Israeli Prime Minister Benjamin Netanyahu said he hoped U.S. President Barack Obama would not back any new United Nations Arab-Israeli peace initiative in his final weeks in office.
“I very much hope President Obama will continue the policy he enunciated,” Netanyahu said Tuesday in a video address ending the annual Jewish Federations of North America General Assembly.
Richard Sandler, the chairman of the JFNA’s board of trustees, had asked Netanyahu to comment on the prospects of Ara-Israeli peace and had read to him a 2011 statement by Obama saying the resolution of the conflict was best left to the parties, and not to outside actors.
There is concern in Israel and among some pro-Israel groups that Obama in his final weeks will back a U.N. push to recognize a Palestinian Arab state or to lay down the parameters of a final status agreement between the Israelis and Palestinians. Obama has not indicated so far plans to do any such thing.
The setting of parameters, Netanyahu said, “will harden the Palestinian positions, it will push peace back, push peace back decades.”
Sandler’s first question was about the status of an agreement to allow fuller access for egalitarian services, where men and women pray together, at the Western Wall. Sandler’s question – and his praise of Netanyahu for his attempts to advance egalitarian prayer – earned applause from the 3,000 or so Jewish communal professionals and lay leaders in attendance.
The JFNA Board of Trustees this week sent Netanyahu a letter expressing a “growing sense of urgency” among American Jews, as a tentative solution has been blocked for now in the courts by Orthodox interests in Israel.
Netanyahu said the situation was “complicated” and appealed for an end to public pressure on him from American Jews.
“Sometimes you need quiet diplomacy between Jews and Arabs.

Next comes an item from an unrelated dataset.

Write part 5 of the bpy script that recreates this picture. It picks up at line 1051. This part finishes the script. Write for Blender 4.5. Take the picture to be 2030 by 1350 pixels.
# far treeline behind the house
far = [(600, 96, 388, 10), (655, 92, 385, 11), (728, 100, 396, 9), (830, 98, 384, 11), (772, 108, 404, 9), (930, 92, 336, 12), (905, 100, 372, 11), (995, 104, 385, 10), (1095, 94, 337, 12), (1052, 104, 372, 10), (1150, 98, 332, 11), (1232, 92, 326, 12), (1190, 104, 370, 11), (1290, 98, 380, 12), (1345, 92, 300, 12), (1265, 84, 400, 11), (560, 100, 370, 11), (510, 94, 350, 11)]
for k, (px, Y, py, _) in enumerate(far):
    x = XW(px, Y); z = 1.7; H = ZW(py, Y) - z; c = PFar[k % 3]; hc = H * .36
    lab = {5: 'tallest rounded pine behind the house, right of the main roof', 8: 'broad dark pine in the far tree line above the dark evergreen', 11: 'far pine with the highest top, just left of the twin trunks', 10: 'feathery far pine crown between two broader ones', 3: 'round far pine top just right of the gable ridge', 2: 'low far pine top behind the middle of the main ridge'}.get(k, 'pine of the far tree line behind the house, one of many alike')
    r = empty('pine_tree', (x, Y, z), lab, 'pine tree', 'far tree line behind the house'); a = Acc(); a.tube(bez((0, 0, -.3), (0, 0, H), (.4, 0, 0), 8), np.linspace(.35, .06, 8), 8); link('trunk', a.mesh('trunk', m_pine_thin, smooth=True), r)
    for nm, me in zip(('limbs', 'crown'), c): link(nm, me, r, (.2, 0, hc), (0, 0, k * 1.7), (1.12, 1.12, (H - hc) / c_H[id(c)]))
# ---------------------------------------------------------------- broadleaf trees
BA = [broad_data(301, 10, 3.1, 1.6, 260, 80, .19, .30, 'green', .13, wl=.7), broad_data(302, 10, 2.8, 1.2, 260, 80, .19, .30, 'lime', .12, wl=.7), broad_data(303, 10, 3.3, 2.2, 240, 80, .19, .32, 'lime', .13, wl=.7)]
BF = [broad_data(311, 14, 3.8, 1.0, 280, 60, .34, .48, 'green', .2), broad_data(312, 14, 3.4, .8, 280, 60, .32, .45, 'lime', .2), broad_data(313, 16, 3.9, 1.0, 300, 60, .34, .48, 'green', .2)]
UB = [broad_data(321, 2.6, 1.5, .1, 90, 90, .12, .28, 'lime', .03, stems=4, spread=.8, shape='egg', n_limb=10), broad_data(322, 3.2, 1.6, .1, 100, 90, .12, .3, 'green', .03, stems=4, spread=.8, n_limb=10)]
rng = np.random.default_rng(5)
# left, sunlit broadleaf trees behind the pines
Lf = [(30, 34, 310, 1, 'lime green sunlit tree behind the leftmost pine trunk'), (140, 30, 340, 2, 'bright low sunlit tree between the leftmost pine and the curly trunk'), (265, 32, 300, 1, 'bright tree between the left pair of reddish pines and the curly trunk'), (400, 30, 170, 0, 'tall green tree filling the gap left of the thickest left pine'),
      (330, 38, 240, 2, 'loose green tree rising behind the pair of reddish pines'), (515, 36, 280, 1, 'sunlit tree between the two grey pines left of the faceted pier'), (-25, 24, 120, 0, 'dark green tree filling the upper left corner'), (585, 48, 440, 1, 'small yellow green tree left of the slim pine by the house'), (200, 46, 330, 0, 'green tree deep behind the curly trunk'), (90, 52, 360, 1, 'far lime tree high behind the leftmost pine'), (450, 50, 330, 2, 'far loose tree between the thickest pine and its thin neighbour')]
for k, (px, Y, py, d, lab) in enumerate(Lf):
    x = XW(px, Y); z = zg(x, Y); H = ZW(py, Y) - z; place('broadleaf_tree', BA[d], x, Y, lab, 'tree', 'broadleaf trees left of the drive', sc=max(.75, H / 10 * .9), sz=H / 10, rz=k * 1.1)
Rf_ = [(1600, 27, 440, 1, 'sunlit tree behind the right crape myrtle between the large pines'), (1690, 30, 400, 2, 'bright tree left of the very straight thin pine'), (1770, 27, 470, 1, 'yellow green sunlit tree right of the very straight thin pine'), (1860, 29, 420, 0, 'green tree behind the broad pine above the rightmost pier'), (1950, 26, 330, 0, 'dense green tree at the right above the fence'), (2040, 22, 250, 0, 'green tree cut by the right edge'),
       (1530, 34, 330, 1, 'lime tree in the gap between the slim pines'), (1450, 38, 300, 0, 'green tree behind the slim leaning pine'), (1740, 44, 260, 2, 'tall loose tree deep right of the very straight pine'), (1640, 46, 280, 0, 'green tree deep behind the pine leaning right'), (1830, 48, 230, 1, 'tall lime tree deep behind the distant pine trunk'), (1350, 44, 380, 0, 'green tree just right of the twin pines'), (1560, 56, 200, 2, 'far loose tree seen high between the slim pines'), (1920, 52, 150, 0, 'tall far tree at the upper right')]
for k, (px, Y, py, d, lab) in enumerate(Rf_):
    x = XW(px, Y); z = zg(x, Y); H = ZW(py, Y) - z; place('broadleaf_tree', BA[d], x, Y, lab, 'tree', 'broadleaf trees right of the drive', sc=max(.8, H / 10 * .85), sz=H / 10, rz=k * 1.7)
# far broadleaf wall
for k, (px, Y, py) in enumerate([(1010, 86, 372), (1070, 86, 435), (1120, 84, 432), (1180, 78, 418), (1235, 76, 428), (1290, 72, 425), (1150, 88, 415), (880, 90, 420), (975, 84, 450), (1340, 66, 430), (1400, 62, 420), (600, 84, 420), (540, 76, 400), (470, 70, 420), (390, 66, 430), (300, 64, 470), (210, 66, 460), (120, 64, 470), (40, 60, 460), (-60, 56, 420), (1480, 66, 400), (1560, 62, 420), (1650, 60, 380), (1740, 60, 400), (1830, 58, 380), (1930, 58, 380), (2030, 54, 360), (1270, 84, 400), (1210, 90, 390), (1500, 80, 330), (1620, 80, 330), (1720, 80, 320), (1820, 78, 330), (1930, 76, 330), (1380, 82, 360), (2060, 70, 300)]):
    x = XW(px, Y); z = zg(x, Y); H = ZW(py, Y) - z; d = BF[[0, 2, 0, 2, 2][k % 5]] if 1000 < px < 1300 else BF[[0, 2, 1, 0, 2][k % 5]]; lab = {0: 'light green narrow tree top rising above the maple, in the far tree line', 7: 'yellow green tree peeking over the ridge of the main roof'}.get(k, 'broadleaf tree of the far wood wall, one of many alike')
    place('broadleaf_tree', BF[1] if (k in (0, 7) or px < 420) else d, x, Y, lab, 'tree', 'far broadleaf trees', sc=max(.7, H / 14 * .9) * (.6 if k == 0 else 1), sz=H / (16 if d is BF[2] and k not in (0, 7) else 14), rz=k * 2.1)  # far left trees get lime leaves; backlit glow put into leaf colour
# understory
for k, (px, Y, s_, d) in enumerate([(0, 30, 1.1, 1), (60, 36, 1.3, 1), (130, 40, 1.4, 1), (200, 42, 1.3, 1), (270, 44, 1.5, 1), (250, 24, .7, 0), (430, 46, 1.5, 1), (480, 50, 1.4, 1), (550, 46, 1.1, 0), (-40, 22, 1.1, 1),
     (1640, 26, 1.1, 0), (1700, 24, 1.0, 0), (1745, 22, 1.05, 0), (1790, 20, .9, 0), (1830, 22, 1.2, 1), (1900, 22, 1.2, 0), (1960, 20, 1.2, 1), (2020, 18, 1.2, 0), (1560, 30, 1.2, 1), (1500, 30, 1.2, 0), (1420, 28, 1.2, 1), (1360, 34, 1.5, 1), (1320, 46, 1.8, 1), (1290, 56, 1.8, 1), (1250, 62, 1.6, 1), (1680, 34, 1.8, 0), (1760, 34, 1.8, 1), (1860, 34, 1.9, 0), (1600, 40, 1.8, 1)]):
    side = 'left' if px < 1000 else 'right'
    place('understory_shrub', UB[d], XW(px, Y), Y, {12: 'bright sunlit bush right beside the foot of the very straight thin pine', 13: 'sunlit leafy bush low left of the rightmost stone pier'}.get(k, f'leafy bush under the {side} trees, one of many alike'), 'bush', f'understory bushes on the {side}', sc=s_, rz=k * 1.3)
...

This is one instance where we need quiet diplomacy between Jews and Jews, that’s a lot more likely to get the unity we seek,” he said.
Netanyahu also said he looked forward to working with President-elect Donald Trump.
Speaking before Netanyahu, and appearing in person, was Chemi Peres, the son of Shimon Peres, the Israeli founder who died in September.
Peres earned cheers from the crowd when he praised Obama and Hillary Clinton, the Democratic nominee who lost last week’s presidential election to Trump – but there was a wave of laughter when he wished Trump good luck as president.
Peres, in wishing the best to Trump, hinted at concerns his father had expressed before he died, that Trump’s insularity – his calls during the campaign for a rollback of American influence – would be bad for the world and for Israel.
“This partnership between us – between Israel and the United States – was always of the highest importance to my father,” he said. “He, who worked with 11 presidents, saw America as a nation who rose to greatness by giving and not by taking, and whose support of Israel is unparalleled.”